Vale a pena lembrar que as singularidades dos San Fermin começam no seu nome, escolhido a partir das festas anuais com essa designação, na cidade espanhola de Pamplona (ainda que a sua música e o seu ideário sejam totalmente estranhos a tal “inspiração”).
O líder da banda, Ellis Ludwig-Leone (n. 1989), é um apaixonado por um rock de inusitada elegância (há quem lhe chame chamber pop); em qualquer caso, teve uma formação eminentemente clássica, a certa altura completada pelo seu trabalho com Nico Muhly, notável criador de um certo “classicismo moderno” com expressão importante também na área do cinema — na filmografia de Muhly encontramos, por exemplo, a música de O Leitor (2008), o filme de Stephen Daldry que valeu um Óscar de Melhor Atriz a KateWinslet.
Ellis Ludwig-Leone realizou o teledisco com a colaboração de Matthew Slotkin, tendo como motivação a “perturbação em torno do uso da IA no mundo da arte e da música.” Daí a decisão de encenar uma canção marcada por um certo “sentimento de desconforto”, típico dos nossos dias, recorrendo a “uma ferramenta que também [lhe] provocava desconforto.”
Que aconteceu, então?
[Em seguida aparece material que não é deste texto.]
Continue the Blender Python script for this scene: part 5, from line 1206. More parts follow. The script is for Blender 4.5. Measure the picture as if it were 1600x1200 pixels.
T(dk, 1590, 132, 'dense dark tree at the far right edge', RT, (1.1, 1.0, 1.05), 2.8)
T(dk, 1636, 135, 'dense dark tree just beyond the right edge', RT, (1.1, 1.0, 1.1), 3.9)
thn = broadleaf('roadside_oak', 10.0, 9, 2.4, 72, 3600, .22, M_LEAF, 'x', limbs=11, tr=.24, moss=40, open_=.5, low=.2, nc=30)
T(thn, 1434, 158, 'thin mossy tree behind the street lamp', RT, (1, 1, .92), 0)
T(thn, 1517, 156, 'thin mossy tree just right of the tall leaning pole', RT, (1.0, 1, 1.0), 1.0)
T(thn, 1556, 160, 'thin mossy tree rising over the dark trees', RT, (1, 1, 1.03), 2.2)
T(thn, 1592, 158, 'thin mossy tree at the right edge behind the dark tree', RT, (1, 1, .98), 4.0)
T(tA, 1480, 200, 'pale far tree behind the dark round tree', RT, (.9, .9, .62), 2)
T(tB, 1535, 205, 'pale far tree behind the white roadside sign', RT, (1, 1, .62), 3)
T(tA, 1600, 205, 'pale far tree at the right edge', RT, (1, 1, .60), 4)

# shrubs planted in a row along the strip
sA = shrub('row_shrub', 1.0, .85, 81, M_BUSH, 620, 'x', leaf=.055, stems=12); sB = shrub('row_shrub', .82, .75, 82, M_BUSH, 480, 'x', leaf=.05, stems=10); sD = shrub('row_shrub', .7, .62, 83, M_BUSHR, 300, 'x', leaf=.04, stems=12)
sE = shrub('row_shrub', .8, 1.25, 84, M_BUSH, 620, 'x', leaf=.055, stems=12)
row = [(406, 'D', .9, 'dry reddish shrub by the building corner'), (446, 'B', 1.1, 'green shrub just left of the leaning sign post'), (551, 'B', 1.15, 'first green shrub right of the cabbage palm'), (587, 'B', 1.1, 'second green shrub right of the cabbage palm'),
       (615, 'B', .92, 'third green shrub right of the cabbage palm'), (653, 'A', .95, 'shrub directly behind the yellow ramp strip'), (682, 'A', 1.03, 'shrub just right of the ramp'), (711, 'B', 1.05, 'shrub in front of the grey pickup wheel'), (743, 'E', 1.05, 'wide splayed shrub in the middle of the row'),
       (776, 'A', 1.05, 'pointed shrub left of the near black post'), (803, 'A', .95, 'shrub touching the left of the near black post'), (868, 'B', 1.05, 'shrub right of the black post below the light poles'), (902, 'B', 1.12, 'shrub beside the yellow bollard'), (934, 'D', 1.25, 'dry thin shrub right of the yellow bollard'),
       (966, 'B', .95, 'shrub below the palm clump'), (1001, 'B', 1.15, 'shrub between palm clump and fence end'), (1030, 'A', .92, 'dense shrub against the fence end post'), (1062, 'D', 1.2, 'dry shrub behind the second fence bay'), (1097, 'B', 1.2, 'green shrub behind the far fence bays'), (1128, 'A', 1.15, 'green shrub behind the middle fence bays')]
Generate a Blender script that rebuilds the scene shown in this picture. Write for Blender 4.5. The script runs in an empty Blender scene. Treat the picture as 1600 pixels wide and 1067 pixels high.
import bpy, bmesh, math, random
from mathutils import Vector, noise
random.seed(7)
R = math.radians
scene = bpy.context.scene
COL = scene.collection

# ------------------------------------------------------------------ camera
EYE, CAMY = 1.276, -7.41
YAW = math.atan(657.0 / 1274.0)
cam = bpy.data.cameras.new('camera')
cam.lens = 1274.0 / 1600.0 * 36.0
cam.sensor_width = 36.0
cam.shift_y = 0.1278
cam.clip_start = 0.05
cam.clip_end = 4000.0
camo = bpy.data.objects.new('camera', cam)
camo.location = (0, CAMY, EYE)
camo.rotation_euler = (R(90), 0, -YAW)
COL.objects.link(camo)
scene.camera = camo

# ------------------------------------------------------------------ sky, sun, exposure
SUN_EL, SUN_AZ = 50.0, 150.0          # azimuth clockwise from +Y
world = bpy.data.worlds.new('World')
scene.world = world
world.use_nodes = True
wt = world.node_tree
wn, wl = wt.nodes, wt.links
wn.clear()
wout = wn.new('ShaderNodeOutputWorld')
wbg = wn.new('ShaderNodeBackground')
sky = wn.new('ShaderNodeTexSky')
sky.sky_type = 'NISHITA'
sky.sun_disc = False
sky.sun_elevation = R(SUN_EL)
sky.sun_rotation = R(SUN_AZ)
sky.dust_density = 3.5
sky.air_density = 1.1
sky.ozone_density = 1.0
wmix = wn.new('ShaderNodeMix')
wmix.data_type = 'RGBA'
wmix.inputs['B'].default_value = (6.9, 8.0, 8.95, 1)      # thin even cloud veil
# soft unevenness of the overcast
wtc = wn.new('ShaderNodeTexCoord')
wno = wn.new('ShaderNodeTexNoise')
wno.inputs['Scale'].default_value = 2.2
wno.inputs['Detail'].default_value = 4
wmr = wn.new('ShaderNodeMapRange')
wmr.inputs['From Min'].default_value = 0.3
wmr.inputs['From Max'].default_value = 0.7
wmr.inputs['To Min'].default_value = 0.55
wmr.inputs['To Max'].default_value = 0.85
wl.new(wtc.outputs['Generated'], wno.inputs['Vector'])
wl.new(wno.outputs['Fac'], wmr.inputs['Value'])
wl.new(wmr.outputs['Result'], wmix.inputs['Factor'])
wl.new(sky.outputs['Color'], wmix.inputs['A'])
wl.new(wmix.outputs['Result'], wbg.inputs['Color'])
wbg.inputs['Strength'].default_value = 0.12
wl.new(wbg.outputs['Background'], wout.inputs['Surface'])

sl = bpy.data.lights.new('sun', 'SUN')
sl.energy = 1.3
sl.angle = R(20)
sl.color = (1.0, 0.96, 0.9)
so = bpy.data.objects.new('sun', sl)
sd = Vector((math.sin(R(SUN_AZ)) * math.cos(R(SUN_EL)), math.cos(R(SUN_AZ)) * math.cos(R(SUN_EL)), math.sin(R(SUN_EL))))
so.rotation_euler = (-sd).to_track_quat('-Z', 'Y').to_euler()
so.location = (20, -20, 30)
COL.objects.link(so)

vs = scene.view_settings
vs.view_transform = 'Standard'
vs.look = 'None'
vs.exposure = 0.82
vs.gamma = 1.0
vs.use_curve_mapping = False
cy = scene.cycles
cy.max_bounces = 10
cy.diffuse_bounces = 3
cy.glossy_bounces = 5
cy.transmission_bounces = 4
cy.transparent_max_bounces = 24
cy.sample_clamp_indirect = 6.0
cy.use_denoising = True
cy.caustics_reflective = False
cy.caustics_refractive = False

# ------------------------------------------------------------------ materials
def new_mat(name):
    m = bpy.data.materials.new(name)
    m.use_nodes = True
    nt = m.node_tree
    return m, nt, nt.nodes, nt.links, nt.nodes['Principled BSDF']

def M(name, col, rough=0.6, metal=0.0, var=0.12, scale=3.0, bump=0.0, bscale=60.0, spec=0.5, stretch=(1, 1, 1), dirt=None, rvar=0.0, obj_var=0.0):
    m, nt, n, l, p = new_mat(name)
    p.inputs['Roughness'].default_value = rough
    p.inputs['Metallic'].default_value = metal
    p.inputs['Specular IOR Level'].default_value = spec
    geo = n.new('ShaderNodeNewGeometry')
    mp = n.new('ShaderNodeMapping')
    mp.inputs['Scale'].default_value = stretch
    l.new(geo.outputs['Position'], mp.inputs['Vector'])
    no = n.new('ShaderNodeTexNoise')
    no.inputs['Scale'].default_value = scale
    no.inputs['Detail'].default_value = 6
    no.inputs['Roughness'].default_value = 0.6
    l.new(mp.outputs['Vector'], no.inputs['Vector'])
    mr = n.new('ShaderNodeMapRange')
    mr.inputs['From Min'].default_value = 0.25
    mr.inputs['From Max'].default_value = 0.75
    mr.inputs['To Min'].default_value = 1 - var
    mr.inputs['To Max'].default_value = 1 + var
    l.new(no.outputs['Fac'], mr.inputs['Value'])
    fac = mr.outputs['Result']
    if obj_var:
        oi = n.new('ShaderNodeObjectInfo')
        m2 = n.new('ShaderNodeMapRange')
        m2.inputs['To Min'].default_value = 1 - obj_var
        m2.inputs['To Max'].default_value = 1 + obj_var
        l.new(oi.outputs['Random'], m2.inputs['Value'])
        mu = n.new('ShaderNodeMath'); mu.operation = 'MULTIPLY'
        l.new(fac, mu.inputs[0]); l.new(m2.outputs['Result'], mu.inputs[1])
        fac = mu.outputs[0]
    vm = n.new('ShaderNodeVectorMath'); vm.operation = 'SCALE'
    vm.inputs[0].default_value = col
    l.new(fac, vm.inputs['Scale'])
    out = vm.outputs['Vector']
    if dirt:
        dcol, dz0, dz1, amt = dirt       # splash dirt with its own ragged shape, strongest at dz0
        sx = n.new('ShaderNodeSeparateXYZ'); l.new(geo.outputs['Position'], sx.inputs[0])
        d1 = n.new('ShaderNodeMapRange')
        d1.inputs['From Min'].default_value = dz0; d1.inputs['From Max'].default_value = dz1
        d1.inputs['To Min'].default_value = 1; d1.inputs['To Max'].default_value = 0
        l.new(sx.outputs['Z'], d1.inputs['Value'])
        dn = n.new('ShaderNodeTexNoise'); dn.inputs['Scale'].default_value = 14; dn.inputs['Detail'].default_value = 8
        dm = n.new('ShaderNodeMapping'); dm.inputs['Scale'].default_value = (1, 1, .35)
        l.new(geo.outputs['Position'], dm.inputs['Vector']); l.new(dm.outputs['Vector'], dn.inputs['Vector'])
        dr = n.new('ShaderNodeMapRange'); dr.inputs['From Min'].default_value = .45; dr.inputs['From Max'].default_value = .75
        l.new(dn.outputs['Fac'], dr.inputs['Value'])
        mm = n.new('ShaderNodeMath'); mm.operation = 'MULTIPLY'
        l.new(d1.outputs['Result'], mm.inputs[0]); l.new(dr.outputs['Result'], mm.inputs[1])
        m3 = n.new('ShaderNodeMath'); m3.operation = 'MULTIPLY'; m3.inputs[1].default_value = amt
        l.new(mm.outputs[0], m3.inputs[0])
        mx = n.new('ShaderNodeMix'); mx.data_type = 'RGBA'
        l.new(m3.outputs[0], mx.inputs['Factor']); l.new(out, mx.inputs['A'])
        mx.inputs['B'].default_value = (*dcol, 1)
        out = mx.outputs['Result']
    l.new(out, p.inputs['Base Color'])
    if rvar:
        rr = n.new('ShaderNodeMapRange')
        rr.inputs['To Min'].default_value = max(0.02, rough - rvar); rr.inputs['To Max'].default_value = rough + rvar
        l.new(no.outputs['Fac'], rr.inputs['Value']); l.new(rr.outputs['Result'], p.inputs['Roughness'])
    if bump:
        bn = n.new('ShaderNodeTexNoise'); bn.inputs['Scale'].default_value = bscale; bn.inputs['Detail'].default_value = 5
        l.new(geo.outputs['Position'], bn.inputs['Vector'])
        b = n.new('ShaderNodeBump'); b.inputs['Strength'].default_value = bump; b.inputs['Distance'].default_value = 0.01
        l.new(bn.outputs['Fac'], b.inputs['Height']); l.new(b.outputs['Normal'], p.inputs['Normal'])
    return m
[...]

Começaram por escolher uma fotografia de imprensa do próprio Ellis (a primeira de todas, quando tinha 21 anos) e transformaram-na, como ele diz, em diferentes “Ellises” — ao todo 37, para sermos exatos. Combinando essas imagens com diversos cenários motivados pela letra da canção, foram tratando as personagens inventadas à maneira de tradicionais cartoons, fazendo-as desaparecer através da explosão das respetivas cabeças…
Nada de filme de terror, entenda-se também. Nos seus exuberantes 4 minutos, Weird Environment é uma pequena maravilha de um modo híbrido de expressão, com o seu quê de romantismo, sintomático da pluralidade técnica e estética da paisagem audiovisual que habitamos. Será uma proposta artificial? Sem dúvida. E também inteligente. E ainda genuinamente humana.